## Data for the task
-- start --

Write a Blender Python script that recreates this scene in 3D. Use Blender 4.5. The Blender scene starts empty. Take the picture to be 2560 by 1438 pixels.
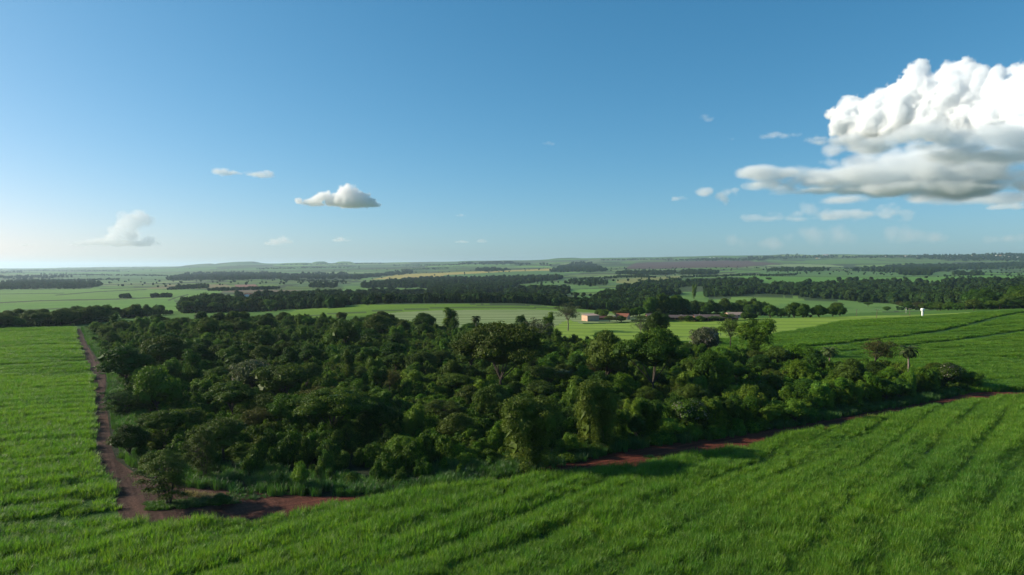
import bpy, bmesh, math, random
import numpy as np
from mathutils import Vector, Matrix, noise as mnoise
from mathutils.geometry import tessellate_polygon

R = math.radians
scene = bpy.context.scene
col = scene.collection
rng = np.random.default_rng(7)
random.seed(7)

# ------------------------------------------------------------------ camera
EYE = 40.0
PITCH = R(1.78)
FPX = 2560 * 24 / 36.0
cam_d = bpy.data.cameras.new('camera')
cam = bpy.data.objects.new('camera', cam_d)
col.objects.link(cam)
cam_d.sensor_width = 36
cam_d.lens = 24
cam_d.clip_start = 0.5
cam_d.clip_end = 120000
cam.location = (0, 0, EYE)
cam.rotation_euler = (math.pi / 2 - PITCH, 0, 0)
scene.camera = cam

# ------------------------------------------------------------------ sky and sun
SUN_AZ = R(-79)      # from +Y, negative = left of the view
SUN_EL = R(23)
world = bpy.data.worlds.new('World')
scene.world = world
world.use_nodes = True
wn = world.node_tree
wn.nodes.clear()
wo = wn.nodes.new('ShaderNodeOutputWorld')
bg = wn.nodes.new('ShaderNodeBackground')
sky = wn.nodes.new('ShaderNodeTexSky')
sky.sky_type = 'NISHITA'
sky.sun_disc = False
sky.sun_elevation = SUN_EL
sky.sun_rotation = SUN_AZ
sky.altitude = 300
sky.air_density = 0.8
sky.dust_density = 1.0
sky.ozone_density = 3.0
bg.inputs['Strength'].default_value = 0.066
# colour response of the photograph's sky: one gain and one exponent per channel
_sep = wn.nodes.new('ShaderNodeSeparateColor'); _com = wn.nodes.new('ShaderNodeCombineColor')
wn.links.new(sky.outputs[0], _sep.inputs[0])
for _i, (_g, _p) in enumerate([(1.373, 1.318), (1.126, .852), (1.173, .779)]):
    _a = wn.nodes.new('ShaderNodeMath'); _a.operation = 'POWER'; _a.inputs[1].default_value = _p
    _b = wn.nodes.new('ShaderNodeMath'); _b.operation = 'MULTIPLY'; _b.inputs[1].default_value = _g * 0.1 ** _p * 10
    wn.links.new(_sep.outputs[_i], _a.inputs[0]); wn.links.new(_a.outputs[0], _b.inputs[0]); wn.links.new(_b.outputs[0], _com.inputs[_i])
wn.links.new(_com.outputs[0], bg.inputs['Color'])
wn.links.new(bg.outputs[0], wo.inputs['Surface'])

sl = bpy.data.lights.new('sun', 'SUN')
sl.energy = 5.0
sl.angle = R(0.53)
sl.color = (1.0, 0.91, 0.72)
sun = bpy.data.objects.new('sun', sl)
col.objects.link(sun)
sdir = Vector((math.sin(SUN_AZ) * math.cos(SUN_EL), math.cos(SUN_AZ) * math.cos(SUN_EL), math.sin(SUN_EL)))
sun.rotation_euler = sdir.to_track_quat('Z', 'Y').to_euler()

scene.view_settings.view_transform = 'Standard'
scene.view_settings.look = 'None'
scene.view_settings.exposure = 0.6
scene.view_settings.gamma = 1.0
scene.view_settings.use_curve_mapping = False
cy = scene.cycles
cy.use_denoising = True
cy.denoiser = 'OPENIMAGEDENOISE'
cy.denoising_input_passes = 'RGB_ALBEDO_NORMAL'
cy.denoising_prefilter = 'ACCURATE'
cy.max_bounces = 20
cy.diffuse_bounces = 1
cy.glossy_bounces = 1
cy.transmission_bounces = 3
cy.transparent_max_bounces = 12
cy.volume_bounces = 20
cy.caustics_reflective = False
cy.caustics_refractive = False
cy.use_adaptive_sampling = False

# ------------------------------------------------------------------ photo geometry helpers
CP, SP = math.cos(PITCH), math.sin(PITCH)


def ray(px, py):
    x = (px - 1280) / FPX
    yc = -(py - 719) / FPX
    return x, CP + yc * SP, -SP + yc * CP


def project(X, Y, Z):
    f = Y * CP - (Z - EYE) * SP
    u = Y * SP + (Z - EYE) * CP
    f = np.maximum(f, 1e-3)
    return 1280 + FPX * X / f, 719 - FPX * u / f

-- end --
-- start --

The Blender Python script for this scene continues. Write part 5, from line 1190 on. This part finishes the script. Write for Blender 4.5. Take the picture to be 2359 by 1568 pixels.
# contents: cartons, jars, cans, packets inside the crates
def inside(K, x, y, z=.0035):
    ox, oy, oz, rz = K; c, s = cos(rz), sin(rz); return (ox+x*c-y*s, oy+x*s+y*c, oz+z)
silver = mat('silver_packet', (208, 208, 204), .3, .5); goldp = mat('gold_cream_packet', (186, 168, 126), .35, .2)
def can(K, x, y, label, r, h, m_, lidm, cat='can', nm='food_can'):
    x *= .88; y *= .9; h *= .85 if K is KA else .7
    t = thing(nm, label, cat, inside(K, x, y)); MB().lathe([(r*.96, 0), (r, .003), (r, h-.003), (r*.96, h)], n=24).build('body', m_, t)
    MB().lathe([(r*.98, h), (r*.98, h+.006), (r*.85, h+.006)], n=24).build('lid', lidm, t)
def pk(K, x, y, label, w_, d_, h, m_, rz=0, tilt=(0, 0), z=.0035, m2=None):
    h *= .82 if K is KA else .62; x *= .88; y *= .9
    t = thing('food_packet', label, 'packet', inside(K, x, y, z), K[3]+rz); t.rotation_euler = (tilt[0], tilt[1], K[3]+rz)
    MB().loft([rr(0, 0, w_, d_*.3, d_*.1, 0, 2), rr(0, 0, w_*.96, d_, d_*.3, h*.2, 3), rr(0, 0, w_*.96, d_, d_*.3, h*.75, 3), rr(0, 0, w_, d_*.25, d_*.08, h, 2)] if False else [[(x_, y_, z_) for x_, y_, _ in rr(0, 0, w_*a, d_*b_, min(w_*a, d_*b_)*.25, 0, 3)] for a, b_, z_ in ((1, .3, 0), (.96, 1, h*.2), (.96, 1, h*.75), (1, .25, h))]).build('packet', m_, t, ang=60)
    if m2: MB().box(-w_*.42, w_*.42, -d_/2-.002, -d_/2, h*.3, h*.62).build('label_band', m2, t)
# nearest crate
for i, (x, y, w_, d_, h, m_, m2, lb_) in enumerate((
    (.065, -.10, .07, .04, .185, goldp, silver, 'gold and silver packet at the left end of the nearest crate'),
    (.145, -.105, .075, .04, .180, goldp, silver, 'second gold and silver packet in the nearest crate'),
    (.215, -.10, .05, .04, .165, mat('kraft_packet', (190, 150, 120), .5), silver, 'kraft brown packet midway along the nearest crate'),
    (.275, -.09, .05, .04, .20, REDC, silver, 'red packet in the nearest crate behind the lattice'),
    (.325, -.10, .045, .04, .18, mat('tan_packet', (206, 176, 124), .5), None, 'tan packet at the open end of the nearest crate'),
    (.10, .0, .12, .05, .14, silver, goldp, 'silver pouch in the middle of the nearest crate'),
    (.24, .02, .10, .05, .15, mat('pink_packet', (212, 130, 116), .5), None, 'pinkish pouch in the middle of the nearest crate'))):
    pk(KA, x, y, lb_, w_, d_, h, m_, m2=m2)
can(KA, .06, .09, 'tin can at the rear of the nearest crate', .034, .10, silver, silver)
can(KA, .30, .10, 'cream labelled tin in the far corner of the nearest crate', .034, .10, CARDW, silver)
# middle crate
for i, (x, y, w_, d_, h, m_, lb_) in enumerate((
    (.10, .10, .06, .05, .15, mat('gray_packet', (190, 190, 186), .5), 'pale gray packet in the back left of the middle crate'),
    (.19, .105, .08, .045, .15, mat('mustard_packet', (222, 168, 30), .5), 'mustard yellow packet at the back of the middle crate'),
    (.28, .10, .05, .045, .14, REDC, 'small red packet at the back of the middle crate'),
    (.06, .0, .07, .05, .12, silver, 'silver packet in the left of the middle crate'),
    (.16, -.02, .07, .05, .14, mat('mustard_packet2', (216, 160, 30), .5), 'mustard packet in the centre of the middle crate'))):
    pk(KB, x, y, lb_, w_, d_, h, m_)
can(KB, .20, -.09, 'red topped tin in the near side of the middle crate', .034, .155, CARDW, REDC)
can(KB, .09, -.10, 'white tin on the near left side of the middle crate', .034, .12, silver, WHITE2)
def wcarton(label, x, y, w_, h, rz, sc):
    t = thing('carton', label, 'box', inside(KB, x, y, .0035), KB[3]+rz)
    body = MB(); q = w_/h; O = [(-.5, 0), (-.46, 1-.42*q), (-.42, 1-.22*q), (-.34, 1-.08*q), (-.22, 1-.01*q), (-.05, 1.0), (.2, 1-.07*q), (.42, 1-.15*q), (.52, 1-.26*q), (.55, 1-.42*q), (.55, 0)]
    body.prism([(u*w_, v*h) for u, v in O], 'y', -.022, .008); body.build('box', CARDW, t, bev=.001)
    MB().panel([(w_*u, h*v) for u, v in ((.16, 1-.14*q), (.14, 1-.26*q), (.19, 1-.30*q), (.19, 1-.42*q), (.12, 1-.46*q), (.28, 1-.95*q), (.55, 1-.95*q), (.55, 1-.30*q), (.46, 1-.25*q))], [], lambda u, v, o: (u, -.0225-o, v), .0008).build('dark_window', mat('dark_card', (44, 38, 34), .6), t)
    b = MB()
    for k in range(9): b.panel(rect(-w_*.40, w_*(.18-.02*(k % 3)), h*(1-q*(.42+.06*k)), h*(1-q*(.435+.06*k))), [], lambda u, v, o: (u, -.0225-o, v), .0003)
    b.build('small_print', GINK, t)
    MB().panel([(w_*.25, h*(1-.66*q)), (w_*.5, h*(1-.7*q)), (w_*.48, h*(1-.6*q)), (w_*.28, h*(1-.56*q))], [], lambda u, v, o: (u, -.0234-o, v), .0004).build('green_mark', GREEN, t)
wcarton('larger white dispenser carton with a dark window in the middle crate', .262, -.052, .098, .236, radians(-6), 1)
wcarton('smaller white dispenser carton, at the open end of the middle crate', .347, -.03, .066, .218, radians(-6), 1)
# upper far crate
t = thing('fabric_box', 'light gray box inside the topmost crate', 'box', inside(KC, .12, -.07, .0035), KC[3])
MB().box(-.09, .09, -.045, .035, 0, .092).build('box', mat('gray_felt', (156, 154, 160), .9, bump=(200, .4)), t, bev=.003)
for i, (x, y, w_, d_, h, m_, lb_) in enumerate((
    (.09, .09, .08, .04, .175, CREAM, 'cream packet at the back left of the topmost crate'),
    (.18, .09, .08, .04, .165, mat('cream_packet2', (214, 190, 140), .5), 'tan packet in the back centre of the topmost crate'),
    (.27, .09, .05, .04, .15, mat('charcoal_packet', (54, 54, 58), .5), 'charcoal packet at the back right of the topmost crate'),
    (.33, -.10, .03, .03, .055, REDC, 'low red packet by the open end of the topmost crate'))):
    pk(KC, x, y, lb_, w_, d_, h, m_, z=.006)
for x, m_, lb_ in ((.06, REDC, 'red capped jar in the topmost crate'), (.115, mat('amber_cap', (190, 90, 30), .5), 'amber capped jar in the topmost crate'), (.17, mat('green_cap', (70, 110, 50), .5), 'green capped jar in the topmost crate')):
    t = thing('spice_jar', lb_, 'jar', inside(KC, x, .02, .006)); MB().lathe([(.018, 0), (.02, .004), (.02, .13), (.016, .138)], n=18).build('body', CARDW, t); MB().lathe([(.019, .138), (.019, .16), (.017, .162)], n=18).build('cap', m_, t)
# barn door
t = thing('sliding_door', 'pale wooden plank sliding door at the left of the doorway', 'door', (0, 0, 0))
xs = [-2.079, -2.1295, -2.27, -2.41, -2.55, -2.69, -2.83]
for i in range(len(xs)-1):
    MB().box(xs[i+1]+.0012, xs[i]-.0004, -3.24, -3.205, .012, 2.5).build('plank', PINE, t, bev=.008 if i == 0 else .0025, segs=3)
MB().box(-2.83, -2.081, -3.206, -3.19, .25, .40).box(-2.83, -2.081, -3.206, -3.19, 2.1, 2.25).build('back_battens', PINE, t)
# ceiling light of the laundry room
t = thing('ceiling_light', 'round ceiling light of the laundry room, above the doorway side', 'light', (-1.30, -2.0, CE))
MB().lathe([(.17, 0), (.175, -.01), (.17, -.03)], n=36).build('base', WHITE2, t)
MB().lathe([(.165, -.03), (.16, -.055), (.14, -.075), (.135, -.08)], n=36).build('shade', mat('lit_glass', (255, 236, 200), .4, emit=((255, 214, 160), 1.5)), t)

-- end --
-- start --

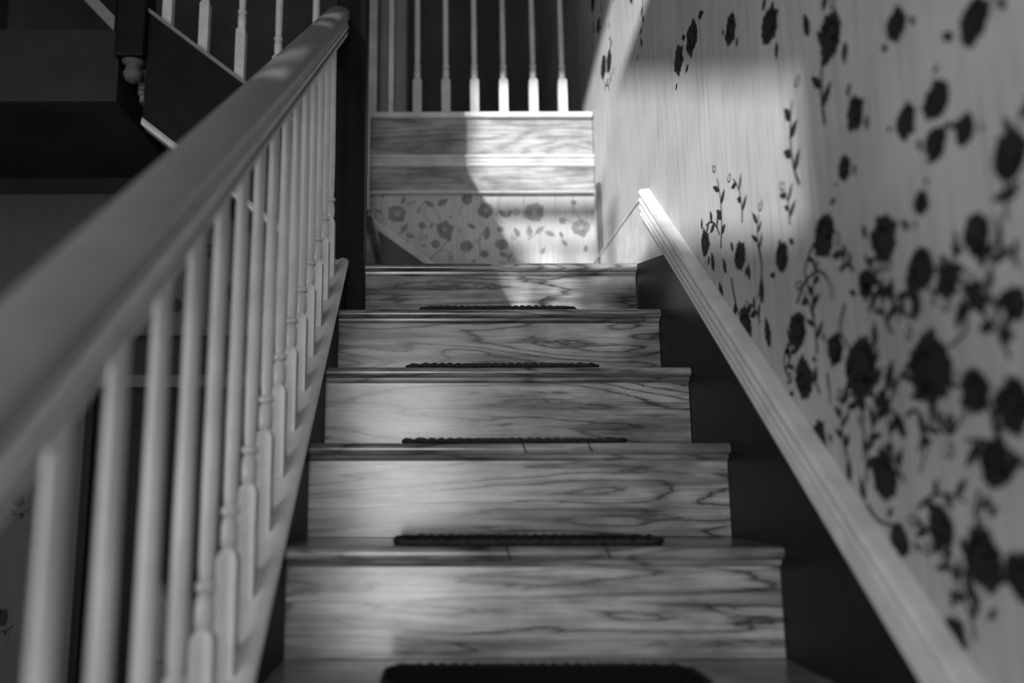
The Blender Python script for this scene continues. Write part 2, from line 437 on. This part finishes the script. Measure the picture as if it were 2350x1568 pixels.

-- end --

## What you have to do
Nothing but the lines from the one with "Write a Blender" down to the one with "random.seed(7)" should be printed, both of them included. Leave out the pictures.

## Result of the exercise
Write a Blender Python script that recreates this scene in 3D. Use Blender 4.5. The Blender scene starts empty. Take the picture to be 2560 by 1438 pixels.
import bpy, bmesh, math, random
import numpy as np
from mathutils import Vector, Matrix, noise as mnoise
from mathutils.geometry import tessellate_polygon

R = math.radians
scene = bpy.context.scene
col = scene.collection
rng = np.random.default_rng(7)
random.seed(7)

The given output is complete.